M_93/Wikimedia Commons

The present-day Audi Allroad is a lot less special than the original; it’s neither especially lifted or gifted. But the gen-one Allroads had multiple lift modes via an air-suspension that raised the A6-Avant-based family hauler to do a reasonable imitation of an off-roader, with up to 8.2 inches of ground clearance, and of course, quattro AWD. Also: You can find them with six-speed manuals. The Allroad was an ideal family boat because it could tote 72.3 cubic feet of gear, which, even today, puts many crossovers to shame. Kelley Blue Book prices them cheap, too, at well under $5,000—though buyer beware. Neither the 2.7T nor the 4.2-liter V-8 are painless or cheap to repair, so you want to do your homework on what’s involved. Still, well-maintained Allroads drive like modern, sporty European cars — they’re fast, nimble, and quiet.

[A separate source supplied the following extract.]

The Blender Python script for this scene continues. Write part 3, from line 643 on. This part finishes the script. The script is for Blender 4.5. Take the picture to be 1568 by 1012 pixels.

2006 Subaru Forester XT Limited

IFCAR/Wikimedia Commons

Sure, the all-time Subaru dad car is almost surely an Outback. But the one to chase? The XT version of the Forester with its 2.5-liter flat four pushed to 250hp. Note that these were perfectly good family carters, too, just like the Outback of the same era, with tons of room and a utilitarian, nearly Jeeplike vibe meant for flying through the woods. The good news: They have Subaru’s vaunted all-wheel drive. Bad news: They weren’t given all the goodies from the WRX toy box out of the gate. So better brakes and a stiffer suspension were often necessary add-ons from the aftermarket. KBB says you could shop just over the $5,000 mark for an XT in great condition, and Subaru’s legendary build quality holds here, too. Though, of course, XT owners tend to know what they have, so do your shopping wisely and perhaps a tad warily. You’d be better off with a mint one in stock livery you can mod yourself than one that’s been tuned, used and abused.